Tax Alert No. 40 - 

International taxation  28.12.2021

The reclassification of income from an international transaction is not subject to the second and the third inter-quarterly range - 28.12.2021

In this newsletter, we would like to discuss the appeal by discussing the appeal by “Sephira Veofek Ltd. (“Sephira Israel” or “The Company“) in respect of the tax assessments that had been issued to it for the years 2011 to 2013.

The main facts relating to the case

  • Sephira Israel is engaged primarily in the provision of software development and maintenance and the operation of a call center for related companies overseas. Since 2011, it has claimed a reduced tax rate of 7.5%, which is provided to a preferential enterprise (the granting of development services to a foreign resident) and the balance of its revenues have been classified as regular income (which is chargeable at the corporate income tax rate of 23%).

  • Pursuant to a transfer pricing study dated April 2011, the appropriate method for Sephira Israel is the retainer method (the payment of a fixed amount, which is not conditional upon the volume of activity). Pursuant to this method, the operating income rate from the supply of services lies between 12.36% and 23.26%, with a median rate of 18.67% (in a review that was conducted for the year 2013, it was determined that the range was between 18% and 30%). It should be mentioned that in a review of similar transactions between unrelated parties, a transaction was also found with an operating income of 39.92%.

  • Despite the aforesaid, in the above captioned company’s tax reports, the Company reported on operating profit rates from the provision of research and development expenses of 50.15%, 63.25% and 64% in the 2011, 2012 and 2013 tax years, respectively.

The assessing officer’s main claims

  • The assessing officer claims that Sephira Israel’s reported income from the provision of R&D services in the tax years in question are not at arm’s length, and accordingly the income in excess of the median range in the transfer pricing work is chargeable at the regular corporate income tax rate (in accordance with the indications as income from management or marketing services).

  • The assessment was not prepared under the provisions of the Ordinance, i.e. the contradictory transfer pricing study that was prepared by the assessing officer, but rather it places reliance on the transfer pricing study that was prepared by the Company, where the profitability rate that it reported in its tax reports is much higher than what arises from that work, and hence the assessment is a reclassification of part of the R&D income such that they will be determined to be other income, which are not entitled to benefits as a preferential enterprise.

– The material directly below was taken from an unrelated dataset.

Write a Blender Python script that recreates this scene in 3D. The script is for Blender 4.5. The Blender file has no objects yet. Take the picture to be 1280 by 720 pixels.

Sephira Israel’s main claims

  • The provision of the Ordinance on the subject of transfer pricing applies to a transaction in which less profit has been produced and not to a transaction which is higher than is customary, since the substance of the legislation is to prevent erosion of the tax base in Israel and the shifting of the profit outside of Israel.

  • If and insofar as there is room for reclassification, then this should not be done from the median rate, but rather from the high rate, which is to be found in the transfer pricing review, which it had performed (i.e. above 39.82%).

The Court’s ruling:

  • The provision of the Ordinance on the matter of transfer pricing applies where the international transaction has generated less profits from a comparative perspective and it cannot bear an interpretation pursuant to which the provision of the section applies also where the Israeli side to an international transaction produces more profits from a comparative perspective.

  • The assessing officer is entitled to make use (of his authority) for the reclassification of Sephira Israel’s income from R&D services to related companies.

  • Since the assessing officer’s claim related to the reclassification of the income and not to the implementation of the provision of the Ordinance, the Court has adopted the maximal profit rate that is to be found in transaction between unrelated parties (more than approximately 40%) as one of the objective criteria and to view income that exceeds this as income that is not entitled to the tax benefits that are provided to a preferential enterprise, and the assessing officer is entitled to classify the income as income from management services (i.e. a transfer pricing review does not apply and the maximal rate therein has been taken).

It arises from the ruling that there was an incentive to shift profits from France, where the corporate income tax rate stood at 33.33% in the tax years in question whereas it stood at 24% to 25%, and the tax rates that apply to income from a preferential enterprise reduce it even more.

The provision of the Ordinance do not determine what the law is regarding income that exceeds what is determined in the transfer pricing study, accordingly it is apparent that the assessing officer’s path to taxing the surplus income (even if there was no income from the preferential enterprise) is trough reclassification. It should be mentioned that if we were talking about an Israeli parent company and a foreign subsidiary, and the collection of income from the subsidiary by the parent company, at a rate exceeding the rate that has been determined to be appropriate in the transfer pricing, so the parent company can to request that this surplus income should be viewed as dividend income and to apply the indirect credit path, that applies to income from a dividend from abroad.